AT this period Athanasius returned from the West of Gaul to Alexandria. It is said that Constantine intended to have recalled him, and that in his testament he even gave orders to that effect. But as he was prevented by death from performing his intention, his son, who bore his name, and who was then commanding in Western Gaul, recalled Athanasius, and wrote a letter on the subject to the people of Alexandria. Having met with a copy of this letter translated from the Latin into Greek, I shall insert it precisely as I found it. It is as follows:—

“Constantine Cæsar, to the people of the Catholic Church of Alexandria.
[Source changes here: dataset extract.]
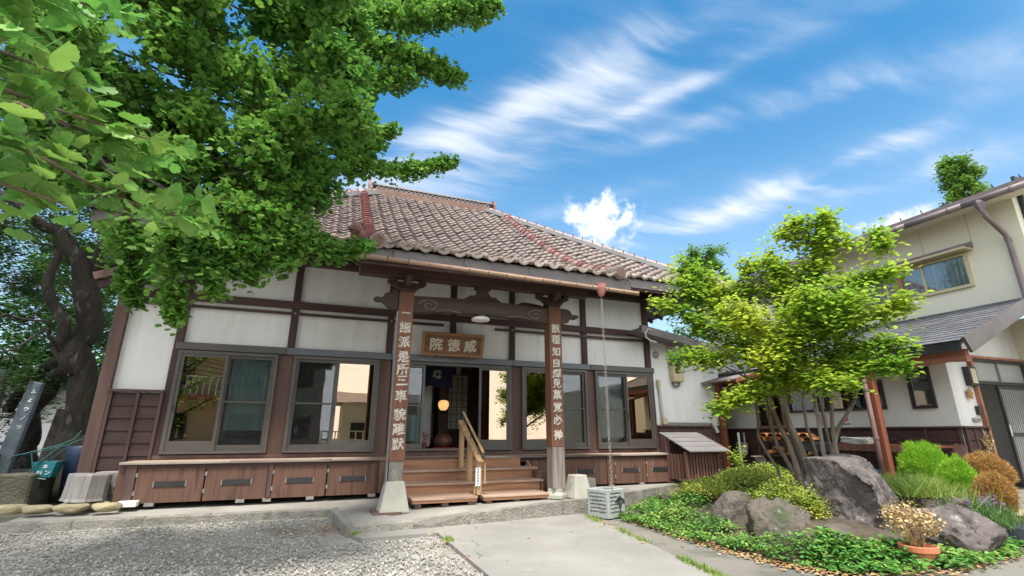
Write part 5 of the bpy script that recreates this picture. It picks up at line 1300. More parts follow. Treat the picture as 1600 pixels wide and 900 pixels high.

“You cannot, I believe, be unacquainted with the fact that Athanasius, the venerable interpreter of the law, was sent for a time into Gaul, lest he should fall a sacrifice to the sanguinary designs of his enemies, who sought his destruction. In order to shield him from the dangers which menaced him, he was desired to remain in the country which is under my sway, and means were taken, in every city wherein he abode, to supply all his wants; but he is endowed with such exalted and extraordinary virtue, that, by the aid of the grace of God, he sets at nought all the necessities of nature. Our Lord and my father, Constantine Augustus, of most blessed memory, intended to have reinstated this bishop in his diocese, and thus to have restored him to your piety; but as he was prevented by death from fulfilling his intention, it devolves upon me, as his heir, to carry his design into execution. Athanasius will inform you in person of the respect which I have manifested towards him. Nor is it surprising that I should have acted as I have done towards him, for I was impelled by the desire of gratifying your wish of seeing him again, and by the feeling of esteem which was excited in my mind by the virtue of so holy a man. May Divine Providence watch over you, my beloved brethren.”

In consequence of this letter from the emperor, Athanasius returned from exile, and resumed the government of the Egyptian churches. Those who were attached to the Arian doctrines viewed his return with consternation; they excited fresh seditions, and had recourse to other machinations against him. The partizans of Eusebius accused him before the emperor of being a seditious person, and of having reversed the decree of exile, contrary to the laws of the church, and without the consent of the bishops. I shall presently relate in the proper place, how, by their intrigues, Athanasius was again expelled from Alexandria.

Eusebius, surnamed Pamphilus, died about this period, and Acacius was appointed to the bishopric of Cæsarea in Palestine. He had been instructed by Eusebius in the interpretation of Holy Writ; he possessed some learning and eloquence; and had written several works. Not long after, the Emperor Constantine declared war against his brother Constantius, and was slain by his own generals. The Roman Empire was divided between the surviving brothers; the East fell to the lot of Constantius, and the West to Constans.